Ten Victorian property owners are trialling life with no mains electricity to reduce the risk of bushfires sparked by power-line failure. They have signed up to the ‘Remote Area Power Supply’ trial and over the past six months have been provided with solar panels and a diesel generator.
One couple has withdrawn from the trial, but nine families are still participating.
Energy Safe Victoria’s Powerline Taskforce is reviewing all options for reducing the risk of fires being started by the electricity system.
The thinking is that if residents of sparsely populated bushfire-prone areas could be moved from mains electricity to their own individual systems, the local power lines could be turned off, removing the risk of ageing country power lines starting fires.
Taskforce chairman Tim Orton says:
”If we get this right, we can make a very substantial change to bushfire risk in a more proactive way than we’ve been able to do in the past.”
Trial participant Ivan Hazelden gives the system installed on his property a qualified tick. He says:
”The trial, I feel, is about 90 per cent successful..
There have been a few hiccups but they’re slowly being sorted out, which is what the trial is all about. I think the system they’ve used is pretty good.”
Ivan identifies the number of solar panels on the roof as a weakness.
”A lot of the people in the trial have got 20 solar panels, we’ve got only 16. We feel that that extra four would have helped a hell of a lot..
I’m quite happy the way this is; now that it’s all set up..
It’s cheaper than [mains] electricity. You have to make a few adjustments, you’ve got to watch that you don’t leave every light in the house on. You don’t have electric heaters and those little odds and sods..I think we’re about the fourth last on the electrical line, [which] comes from Benalla … there’s a long way to come..which means that over such a great distance there are opportunities for many things to go wrong.”
Ivan says the remote system has guaranteed a smoother power supply, without the regular blackouts that were a fact of life on mains power.
Like many of the trial group, the Hazeldens are more careful with their use of lights and other equipment, but they still run three computers, two microwaves and a large fridge, and their television viewing continues uninterrupted.
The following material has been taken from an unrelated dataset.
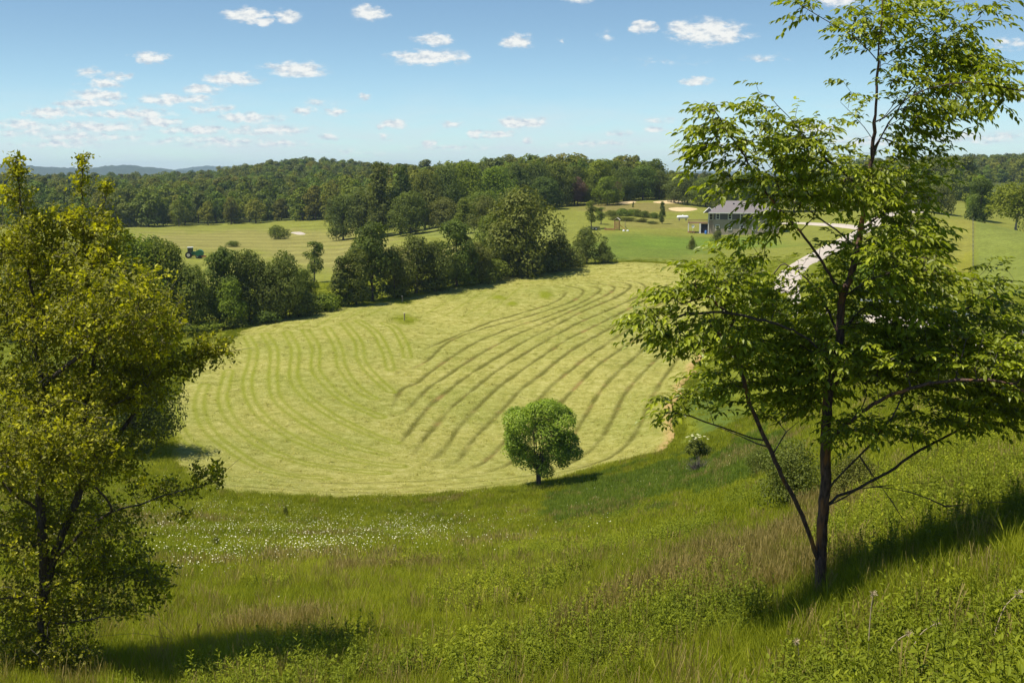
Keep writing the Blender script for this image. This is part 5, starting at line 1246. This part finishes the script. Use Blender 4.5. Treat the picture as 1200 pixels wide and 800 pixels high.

HOWEVER, with the cloudy, wet and sometimes foggy winter that the area is experiencing, only about 10 per cent of the Hazeldens’ power has come from the sun this June says technology company RedFlow, which installed the equipment.
THOUGH, over the same period in a much sunnier district also involved in the trial, near Violet Town in north-east Victoria, one household has been getting about 80 to 90 per cent of its power from the sun.
Ivan is happy to stay off the grid.
About 150 kilometres to the west of the Hazeldens, in the hills near Daylesford, Colin and Tricia Dunlop also signed up to the trial. The Dunlops were very happy to test the ‘environmentally friendly’ off-grid power supply, but they ‘just didn’t get it right’ and it became ‘a thorn in the side’.
They opted out of the trial, concerned about:
Colin says the power supply they received was ‘basically inadequate’ during their six months trial and during this period their electricity went off about three times.
Given the experience of the Dunlops, and other hiccups that have emerged during the trial, the adoption of stand-alone power supplies on isolated properties is far from certain.
Cost is also barrier. Each of the 10 installations cost more than $100,000 to buy and install – giving the whole trial a price tag of about $1 million.
Chairman Tim Orton says the Powerline Bushfire Safety Taskforce has made ”a very substantial commitment” to testing what role the stand-alone power supply systems can play in reducing fire risk.
The trial will run at least until the end of September, when the taskforce must provide a final report to the government recommending a 10-year plan to cut bushfire risk, including costings.
From my experience you make some changes but you do adjust.
1 Comment
What those trials will show is that off-grid is “unaffordable”. But it will be a lie constructed to preserve the monopoly power of electricity distributors.
Do not believe their lies!
If you start with a ruthless energy conservation plan, and replace your ageing fridge with an efficient DC fridge, use wood or gas for eating and cooking, then you can go off grid way cheaper than $100,000
As a ruthless energy conserver in North Melbourne I have put 400 watts of solar panels on the roof, a solar controller, a 120 Ah battery bank (12 volts, giving a miniscule 1.5 kWh of energy storage). and I am managing to survive through cloudy winter weather, but only because I have a netbook computer (12 watts) a small 12-volt LCD HDTV (also 12 watts), and a fridge that runs on gas. A cheap 300 watt inverter provides my AC power for lights, and the total system cost me about $5,000. If I had shopped around for much cheaper solar panels, it would have cost only $3,000, even with twice the battery storage!
So if you are in the bush, have wood or gas heating and cooking and want to say farewell to electricity bills, you must first start conserving energy. When your kilowatt-hours are down to FOUR per day, you can install a minimalist $10,000 off-grid solar system, and spend much less in future on scheduled battery replacement than your neighbours are spenidng on their “Smart Meter” and other monopolist service charges. To keep the system affordable, you have to be adaptable, and use less electricity during heavily overcast weather.